To do: Print all the data, keeping every line exactly as it is.

+ + +

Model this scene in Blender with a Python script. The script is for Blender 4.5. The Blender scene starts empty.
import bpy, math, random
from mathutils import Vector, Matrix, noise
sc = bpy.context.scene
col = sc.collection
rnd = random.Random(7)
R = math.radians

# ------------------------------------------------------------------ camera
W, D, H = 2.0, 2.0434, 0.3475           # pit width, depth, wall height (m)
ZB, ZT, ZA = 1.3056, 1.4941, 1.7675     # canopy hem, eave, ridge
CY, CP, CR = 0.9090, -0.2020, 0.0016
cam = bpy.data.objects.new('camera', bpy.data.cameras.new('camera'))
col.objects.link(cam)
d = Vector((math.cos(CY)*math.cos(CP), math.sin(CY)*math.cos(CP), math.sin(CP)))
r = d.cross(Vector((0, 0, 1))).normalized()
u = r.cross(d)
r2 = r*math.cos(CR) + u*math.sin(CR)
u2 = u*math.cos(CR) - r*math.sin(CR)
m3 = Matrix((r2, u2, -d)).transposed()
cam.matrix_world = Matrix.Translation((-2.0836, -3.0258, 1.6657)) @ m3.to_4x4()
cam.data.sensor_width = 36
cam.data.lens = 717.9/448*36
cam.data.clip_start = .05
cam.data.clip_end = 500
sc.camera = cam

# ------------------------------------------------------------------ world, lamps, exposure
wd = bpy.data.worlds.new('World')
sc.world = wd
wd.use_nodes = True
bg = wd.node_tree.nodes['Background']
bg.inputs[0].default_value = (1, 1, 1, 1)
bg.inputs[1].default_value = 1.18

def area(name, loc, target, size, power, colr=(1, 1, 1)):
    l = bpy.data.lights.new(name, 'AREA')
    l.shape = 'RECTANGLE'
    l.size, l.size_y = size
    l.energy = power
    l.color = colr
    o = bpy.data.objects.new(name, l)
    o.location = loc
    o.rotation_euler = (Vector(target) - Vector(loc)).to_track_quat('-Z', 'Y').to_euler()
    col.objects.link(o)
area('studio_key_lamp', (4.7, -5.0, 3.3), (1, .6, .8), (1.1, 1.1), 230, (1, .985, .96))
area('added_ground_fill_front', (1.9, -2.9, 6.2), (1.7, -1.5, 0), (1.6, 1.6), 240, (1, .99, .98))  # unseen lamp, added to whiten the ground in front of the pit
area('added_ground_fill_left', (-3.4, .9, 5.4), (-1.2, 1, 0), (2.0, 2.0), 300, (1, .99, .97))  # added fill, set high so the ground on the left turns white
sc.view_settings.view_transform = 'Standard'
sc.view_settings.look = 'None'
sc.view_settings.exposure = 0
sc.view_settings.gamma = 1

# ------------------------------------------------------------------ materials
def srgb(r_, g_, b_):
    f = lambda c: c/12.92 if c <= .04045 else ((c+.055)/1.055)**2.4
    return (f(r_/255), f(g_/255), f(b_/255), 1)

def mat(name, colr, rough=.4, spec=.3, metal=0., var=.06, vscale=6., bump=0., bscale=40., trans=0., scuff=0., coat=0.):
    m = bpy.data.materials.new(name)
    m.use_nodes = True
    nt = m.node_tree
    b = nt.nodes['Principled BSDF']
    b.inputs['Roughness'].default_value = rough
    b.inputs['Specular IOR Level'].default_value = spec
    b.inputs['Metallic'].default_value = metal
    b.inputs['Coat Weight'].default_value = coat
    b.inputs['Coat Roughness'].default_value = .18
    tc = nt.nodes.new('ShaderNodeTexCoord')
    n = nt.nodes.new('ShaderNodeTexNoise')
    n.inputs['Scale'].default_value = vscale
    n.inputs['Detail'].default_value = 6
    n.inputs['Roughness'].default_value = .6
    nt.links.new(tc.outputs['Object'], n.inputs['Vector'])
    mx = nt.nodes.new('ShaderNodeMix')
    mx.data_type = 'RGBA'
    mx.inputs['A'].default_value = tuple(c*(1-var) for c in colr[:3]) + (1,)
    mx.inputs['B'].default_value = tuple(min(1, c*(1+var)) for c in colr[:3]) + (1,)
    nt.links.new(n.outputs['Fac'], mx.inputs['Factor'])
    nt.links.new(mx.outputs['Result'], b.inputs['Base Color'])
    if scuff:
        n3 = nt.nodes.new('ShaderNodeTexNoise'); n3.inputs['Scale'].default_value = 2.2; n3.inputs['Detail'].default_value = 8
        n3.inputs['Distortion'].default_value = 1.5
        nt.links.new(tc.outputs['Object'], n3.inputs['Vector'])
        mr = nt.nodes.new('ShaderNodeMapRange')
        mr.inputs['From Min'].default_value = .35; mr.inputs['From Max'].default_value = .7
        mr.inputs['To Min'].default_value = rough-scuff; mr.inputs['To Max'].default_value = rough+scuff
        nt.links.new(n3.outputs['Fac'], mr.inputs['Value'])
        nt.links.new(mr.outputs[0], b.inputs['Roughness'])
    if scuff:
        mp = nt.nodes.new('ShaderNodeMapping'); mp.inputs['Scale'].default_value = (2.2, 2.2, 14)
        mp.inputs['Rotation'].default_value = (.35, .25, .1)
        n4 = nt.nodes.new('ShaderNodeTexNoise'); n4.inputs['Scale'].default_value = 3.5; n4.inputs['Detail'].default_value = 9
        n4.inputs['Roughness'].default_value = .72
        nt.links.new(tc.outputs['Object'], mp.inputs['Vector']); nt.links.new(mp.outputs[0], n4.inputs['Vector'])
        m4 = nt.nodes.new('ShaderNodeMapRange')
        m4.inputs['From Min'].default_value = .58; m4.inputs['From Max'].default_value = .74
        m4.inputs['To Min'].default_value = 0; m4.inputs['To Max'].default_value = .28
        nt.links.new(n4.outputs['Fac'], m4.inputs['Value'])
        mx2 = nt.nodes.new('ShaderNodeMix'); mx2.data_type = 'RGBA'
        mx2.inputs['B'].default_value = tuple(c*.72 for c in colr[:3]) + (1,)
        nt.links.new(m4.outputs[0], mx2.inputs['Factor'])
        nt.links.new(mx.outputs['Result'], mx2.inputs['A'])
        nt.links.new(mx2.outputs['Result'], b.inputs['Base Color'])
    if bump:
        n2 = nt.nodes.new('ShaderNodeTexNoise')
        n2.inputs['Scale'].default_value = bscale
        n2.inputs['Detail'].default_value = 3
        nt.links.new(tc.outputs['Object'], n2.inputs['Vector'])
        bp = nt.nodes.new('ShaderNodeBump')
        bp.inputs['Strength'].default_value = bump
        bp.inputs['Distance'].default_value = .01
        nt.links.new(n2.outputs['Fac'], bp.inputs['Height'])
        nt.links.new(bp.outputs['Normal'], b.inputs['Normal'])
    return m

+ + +

Exercise answer:
Model this scene in Blender with a Python script. The script is for Blender 4.5. The Blender scene starts empty.
import bpy, math, random
from mathutils import Vector, Matrix, noise
sc = bpy.context.scene
col = sc.collection
rnd = random.Random(7)
R = math.radians

# ------------------------------------------------------------------ camera
W, D, H = 2.0, 2.0434, 0.3475           # pit width, depth, wall height (m)
ZB, ZT, ZA = 1.3056, 1.4941, 1.7675     # canopy hem, eave, ridge
CY, CP, CR = 0.9090, -0.2020, 0.0016
cam = bpy.data.objects.new('camera', bpy.data.cameras.new('camera'))
col.objects.link(cam)
d = Vector((math.cos(CY)*math.cos(CP), math.sin(CY)*math.cos(CP), math.sin(CP)))
r = d.cross(Vector((0, 0, 1))).normalized()
u = r.cross(d)
r2 = r*math.cos(CR) + u*math.sin(CR)
u2 = u*math.cos(CR) - r*math.sin(CR)
m3 = Matrix((r2, u2, -d)).transposed()
cam.matrix_world = Matrix.Translation((-2.0836, -3.0258, 1.6657)) @ m3.to_4x4()
cam.data.sensor_width = 36
cam.data.lens = 717.9/448*36
cam.data.clip_start = .05
cam.data.clip_end = 500
sc.camera = cam

# ------------------------------------------------------------------ world, lamps, exposure
wd = bpy.data.worlds.new('World')
sc.world = wd
wd.use_nodes = True
bg = wd.node_tree.nodes['Background']
bg.inputs[0].default_value = (1, 1, 1, 1)
bg.inputs[1].default_value = 1.18

def area(name, loc, target, size, power, colr=(1, 1, 1)):
    l = bpy.data.lights.new(name, 'AREA')
    l.shape = 'RECTANGLE'
    l.size, l.size_y = size
    l.energy = power
    l.color = colr
    o = bpy.data.objects.new(name, l)
    o.location = loc
    o.rotation_euler = (Vector(target) - Vector(loc)).to_track_quat('-Z', 'Y').to_euler()
    col.objects.link(o)
area('studio_key_lamp', (4.7, -5.0, 3.3), (1, .6, .8), (1.1, 1.1), 230, (1, .985, .96))
area('added_ground_fill_front', (1.9, -2.9, 6.2), (1.7, -1.5, 0), (1.6, 1.6), 240, (1, .99, .98))  # unseen lamp, added to whiten the ground in front of the pit
area('added_ground_fill_left', (-3.4, .9, 5.4), (-1.2, 1, 0), (2.0, 2.0), 300, (1, .99, .97))  # added fill, set high so the ground on the left turns white
sc.view_settings.view_transform = 'Standard'
sc.view_settings.look = 'None'
sc.view_settings.exposure = 0
sc.view_settings.gamma = 1

# ------------------------------------------------------------------ materials
def srgb(r_, g_, b_):
    f = lambda c: c/12.92 if c <= .04045 else ((c+.055)/1.055)**2.4
    return (f(r_/255), f(g_/255), f(b_/255), 1)

def mat(name, colr, rough=.4, spec=.3, metal=0., var=.06, vscale=6., bump=0., bscale=40., trans=0., scuff=0., coat=0.):
    m = bpy.data.materials.new(name)
    m.use_nodes = True
    nt = m.node_tree
    b = nt.nodes['Principled BSDF']
    b.inputs['Roughness'].default_value = rough
    b.inputs['Specular IOR Level'].default_value = spec
    b.inputs['Metallic'].default_value = metal
    b.inputs['Coat Weight'].default_value = coat
    b.inputs['Coat Roughness'].default_value = .18
    tc = nt.nodes.new('ShaderNodeTexCoord')
    n = nt.nodes.new('ShaderNodeTexNoise')
    n.inputs['Scale'].default_value = vscale
    n.inputs['Detail'].default_value = 6
    n.inputs['Roughness'].default_value = .6
    nt.links.new(tc.outputs['Object'], n.inputs['Vector'])
    mx = nt.nodes.new('ShaderNodeMix')
    mx.data_type = 'RGBA'
    mx.inputs['A'].default_value = tuple(c*(1-var) for c in colr[:3]) + (1,)
    mx.inputs['B'].default_value = tuple(min(1, c*(1+var)) for c in colr[:3]) + (1,)
    nt.links.new(n.outputs['Fac'], mx.inputs['Factor'])
    nt.links.new(mx.outputs['Result'], b.inputs['Base Color'])
    if scuff:
        n3 = nt.nodes.new('ShaderNodeTexNoise'); n3.inputs['Scale'].default_value = 2.2; n3.inputs['Detail'].default_value = 8
        n3.inputs['Distortion'].default_value = 1.5
        nt.links.new(tc.outputs['Object'], n3.inputs['Vector'])
        mr = nt.nodes.new('ShaderNodeMapRange')
        mr.inputs['From Min'].default_value = .35; mr.inputs['From Max'].default_value = .7
        mr.inputs['To Min'].default_value = rough-scuff; mr.inputs['To Max'].default_value = rough+scuff
        nt.links.new(n3.outputs['Fac'], mr.inputs['Value'])
        nt.links.new(mr.outputs[0], b.inputs['Roughness'])
    if scuff:
        mp = nt.nodes.new('ShaderNodeMapping'); mp.inputs['Scale'].default_value = (2.2, 2.2, 14)
        mp.inputs['Rotation'].default_value = (.35, .25, .1)
        n4 = nt.nodes.new('ShaderNodeTexNoise'); n4.inputs['Scale'].default_value = 3.5; n4.inputs['Detail'].default_value = 9
        n4.inputs['Roughness'].default_value = .72
        nt.links.new(tc.outputs['Object'], mp.inputs['Vector']); nt.links.new(mp.outputs[0], n4.inputs['Vector'])
        m4 = nt.nodes.new('ShaderNodeMapRange')
        m4.inputs['From Min'].default_value = .58; m4.inputs['From Max'].default_value = .74
        m4.inputs['To Min'].default_value = 0; m4.inputs['To Max'].default_value = .28
        nt.links.new(n4.outputs['Fac'], m4.inputs['Value'])
        mx2 = nt.nodes.new('ShaderNodeMix'); mx2.data_type = 'RGBA'
        mx2.inputs['B'].default_value = tuple(c*.72 for c in colr[:3]) + (1,)
        nt.links.new(m4.outputs[0], mx2.inputs['Factor'])
        nt.links.new(mx.outputs['Result'], mx2.inputs['A'])
        nt.links.new(mx2.outputs['Result'], b.inputs['Base Color'])
    if bump:
        n2 = nt.nodes.new('ShaderNodeTexNoise')
        n2.inputs['Scale'].default_value = bscale
        n2.inputs['Detail'].default_value = 3
        nt.links.new(tc.outputs['Object'], n2.inputs['Vector'])
        bp = nt.nodes.new('ShaderNodeBump')
        bp.inputs['Strength'].default_value = bump
        bp.inputs['Distance'].default_value = .01
        nt.links.new(n2.outputs['Fac'], bp.inputs['Height'])
        nt.links.new(bp.outputs['Normal'], b.inputs['Normal'])
    return m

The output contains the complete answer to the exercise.